━━━━━ INFORMATION SHOWN

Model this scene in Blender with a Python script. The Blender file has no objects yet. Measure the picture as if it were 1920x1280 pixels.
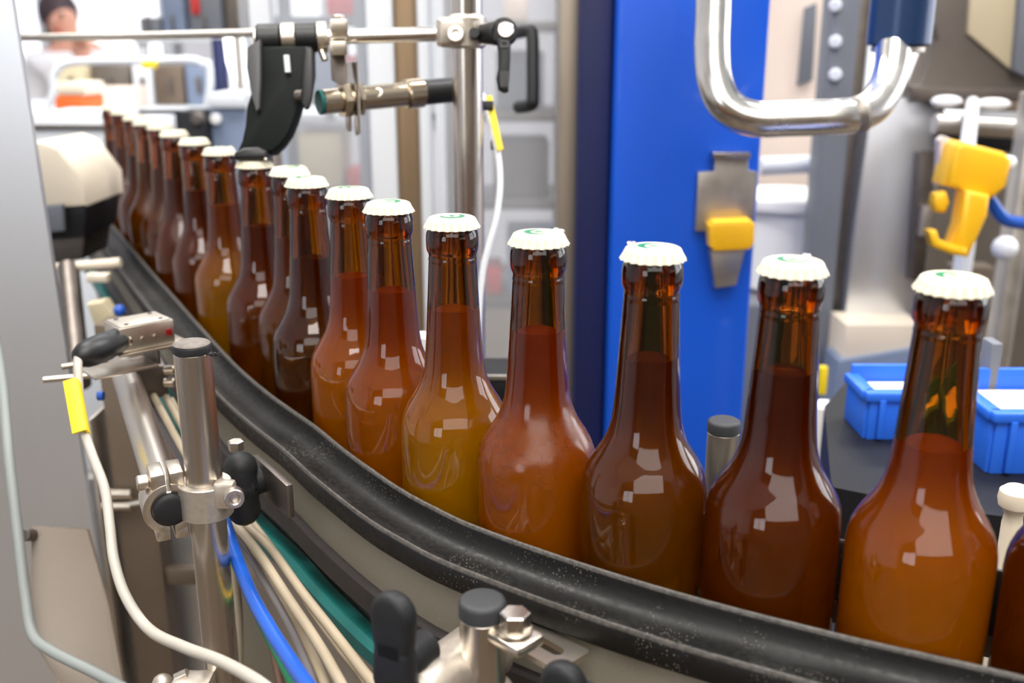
import bpy, bmesh, math, random
from math import sin, cos, pi, radians, sqrt, atan2
from mathutils import Vector, Matrix

random.seed(7)
C = bpy.context.scene.collection
MM = 0.001
CZ = 1.416                      # camera height; the conveyor chain runs 316 mm below it
F = 1895.0                      # focal length in pixels of the 1920 px frame
TH = radians(16.5)              # camera pitch
CT, ST = cos(TH), sin(TH)
BELT = 316.0                    # chain surface, mm below the camera
BH = 228.0                      # bottle height, mm


# ---------------------------------------------------------------- placing
def P(x, y, h):
    """mm right / mm forward / mm below the camera height -> world metres"""
    return Vector((x * MM, y * MM, CZ - h * MM))


def at(px, py, z):
    """the point seen at a photograph pixel, z mm along the viewing axis"""
    r, u = (px - 960) / F * z, (640 - py) / F * z
    return P(r, z * CT + u * ST, z * ST - u * CT)


def onh(px, py, h):
    """the point at a photograph pixel on the level plane h mm below the camera"""
    a, b = (px - 960) / F, (640 - py) / F
    t = h / (ST - b * CT)
    return P(a * t, (CT + b * ST) * t, h)


def ony(px, py, Y):
    """the point at a photograph pixel on the upright plane Y mm ahead"""
    a, b = (px - 960) / F, (640 - py) / F
    t = Y / (CT + b * ST)
    return P(a * t, Y, (ST - b * CT) * t)


def lin(c):
    c /= 255.0
    return c / 12.92 if c <= 0.04045 else ((c + 0.055) / 1.055) ** 2.4


def rgb(r, g, b):
    return (lin(r), lin(g), lin(b), 1.0)


# ---------------------------------------------------------------- materials
def new_mat(name):
    m = bpy.data.materials.new(name)
    m.use_nodes = True
    nt = m.node_tree
    return m, nt, nt.nodes['Principled BSDF'], nt.nodes['Material Output']


def mat(name, col, rough=0.5, metal=0.0, noise=0.0, nscale=60.0, bump=0.0, spec=0.5, coat=0.0, stretch=None, rvar=0.0):
    m, nt, b, out = new_mat(name)
    b.inputs['Base Color'].default_value = col
    b.inputs['Roughness'].default_value = rough
    b.inputs['Metallic'].default_value = metal
    b.inputs['Specular IOR Level'].default_value = spec
    b.inputs['Coat Weight'].default_value = coat
    if noise or bump or rvar:
        tc = nt.nodes.new('ShaderNodeTexCoord')
        mp = nt.nodes.new('ShaderNodeMapping')
        if stretch:
            mp.inputs['Scale'].default_value = stretch
        nz = nt.nodes.new('ShaderNodeTexNoise')
        nz.inputs['Scale'].default_value = nscale
        nz.inputs['Detail'].default_value = 6
        nt.links.new(tc.outputs['Object'], mp.inputs[0])
        nt.links.new(mp.outputs[0], nz.inputs['Vector'])
        if noise:
            mx = nt.nodes.new('ShaderNodeMixRGB')
            mx.blend_type = 'MULTIPLY'
            mx.inputs[0].default_value = 1.0
            mx.inputs[1].default_value = col
            rp = nt.nodes.new('ShaderNodeMapRange')
            rp.inputs['From Min'].default_value = 0.3
            rp.inputs['From Max'].default_value = 0.7
            rp.inputs['To Min'].default_value = 1 - noise
            rp.inputs['To Max'].default_value = 1 + noise * 0.5
            nt.links.new(nz.outputs['Fac'], rp.inputs['Value'])
            nt.links.new(rp.outputs[0], mx.inputs[2])
            nt.links.new(mx.outputs[0], b.inputs['Base Color'])
        if rvar:
            rr = nt.nodes.new('ShaderNodeMapRange')
            rr.inputs['From Min'].default_value = 0.3
            rr.inputs['From Max'].default_value = 0.7
            rr.inputs['To Min'].default_value = max(0.02, rough - rvar)
            rr.inputs['To Max'].default_value = rough + rvar
            nt.links.new(nz.outputs['Fac'], rr.inputs['Value'])
            nt.links.new(rr.outputs[0], b.inputs['Roughness'])
        if bump:
            bp = nt.nodes.new('ShaderNodeBump')
            bp.inputs['Strength'].default_value = bump
            bp.inputs['Distance'].default_value = 0.0005
            nt.links.new(nz.outputs['Fac'], bp.inputs['Height'])
            nt.links.new(bp.outputs[0], b.inputs['Normal'])
    return m


def emit_mat(name, col, s):
    m, nt, b, out = new_mat(name)
    b.inputs['Base Color'].default_value = (0.8, 0.8, 0.8, 1)
    b.inputs['Emission Color'].default_value = col
    b.inputs['Emission Strength'].default_value = s
    return m


def glass_mat(name, absorb, density, frost=None):
    """clear interface, colour from absorption along the path in the glass"""
    m, nt, b, out = new_mat(name)
    b.inputs['Base Color'].default_value = (1, 1, 1, 1)
    b.inputs['Transmission Weight'].default_value = 1.0
    b.inputs['Roughness'].default_value = 0.0
    b.inputs['IOR'].default_value = 1.5
    va = nt.nodes.new('ShaderNodeVolumeAbsorption')
    va.inputs['Color'].default_value = absorb
    va.inputs['Density'].default_value = density
    nt.links.new(va.outputs[0], out.inputs['Volume'])
    tc = nt.nodes.new('ShaderNodeTexCoord')
    nz = nt.nodes.new('ShaderNodeTexNoise')
    nz.inputs['Scale'].default_value = 40
    nt.links.new(tc.outputs['Object'], nz.inputs['Vector'])
    bp = nt.nodes.new('ShaderNodeBump')
    bp.inputs['Strength'].default_value = 0.25
    bp.inputs['Distance'].default_value = 0.0012
    nt.links.new(nz.outputs['Fac'], bp.inputs['Height'])
    if frost:
        # a film of fine condensation on the shoulder: (z low, z high, roughness)
        sx = nt.nodes.new('ShaderNodeSeparateXYZ')
        nt.links.new(tc.outputs['Object'], sx.inputs[0])
        r1 = nt.nodes.new('ShaderNodeMapRange')
        r1.inputs['From Min'].default_value = frost[0]
        r1.inputs['From Max'].default_value = frost[0] + 0.02
        r2 = nt.nodes.new('ShaderNodeMapRange')
        r2.inputs['From Min'].default_value = frost[1]
        r2.inputs['From Max'].default_value = frost[1] - 0.012
        nt.links.new(sx.outputs[2], r1.inputs['Value'])
        nt.links.new(sx.outputs[2], r2.inputs['Value'])
        mu = nt.nodes.new('ShaderNodeMath'); mu.operation = 'MULTIPLY'
        nt.links.new(r1.outputs[0], mu.inputs[0]); nt.links.new(r2.outputs[0], mu.inputs[1])
        fn = nt.nodes.new('ShaderNodeTexNoise'); fn.inputs['Scale'].default_value = 90; fn.inputs['Detail'].default_value = 4
        nt.links.new(tc.outputs['Object'], fn.inputs['Vector'])
        fr = nt.nodes.new('ShaderNodeMapRange'); fr.inputs['From Min'].default_value = 0.15; fr.inputs['From Max'].default_value = 0.6
        nt.links.new(fn.outputs['Fac'], fr.inputs['Value'])
        mq = nt.nodes.new('ShaderNodeMath'); mq.operation = 'MULTIPLY'
        nt.links.new(mu.outputs[0], mq.inputs[0]); nt.links.new(fr.outputs[0], mq.inputs[1])
        mu = mq
        m2 = nt.nodes.new('ShaderNodeMath'); m2.operation = 'MULTIPLY'
        m2.inputs[1].default_value = frost[2]
        nt.links.new(mu.outputs[0], m2.inputs[0])
        nt.links.new(m2.outputs[0], b.inputs['Roughness'])
    nt.links.new(bp.outputs[0], b.inputs['Normal'])
    return m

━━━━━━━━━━

Extract, word for word, each line from the top of the data down to and including the line with "return P(a * t, (CT + b * ST) * t, h)"; skip the pictures.

Model this scene in Blender with a Python script. The Blender file has no objects yet. Measure the picture as if it were 1920x1280 pixels.
import bpy, bmesh, math, random
from math import sin, cos, pi, radians, sqrt, atan2
from mathutils import Vector, Matrix

random.seed(7)
C = bpy.context.scene.collection
MM = 0.001
CZ = 1.416                      # camera height; the conveyor chain runs 316 mm below it
F = 1895.0                      # focal length in pixels of the 1920 px frame
TH = radians(16.5)              # camera pitch
CT, ST = cos(TH), sin(TH)
BELT = 316.0                    # chain surface, mm below the camera
BH = 228.0                      # bottle height, mm


# ---------------------------------------------------------------- placing
def P(x, y, h):
    """mm right / mm forward / mm below the camera height -> world metres"""
    return Vector((x * MM, y * MM, CZ - h * MM))


def at(px, py, z):
    """the point seen at a photograph pixel, z mm along the viewing axis"""
    r, u = (px - 960) / F * z, (640 - py) / F * z
    return P(r, z * CT + u * ST, z * ST - u * CT)


def onh(px, py, h):
    """the point at a photograph pixel on the level plane h mm below the camera"""
    a, b = (px - 960) / F, (640 - py) / F
    t = h / (ST - b * CT)
    return P(a * t, (CT + b * ST) * t, h)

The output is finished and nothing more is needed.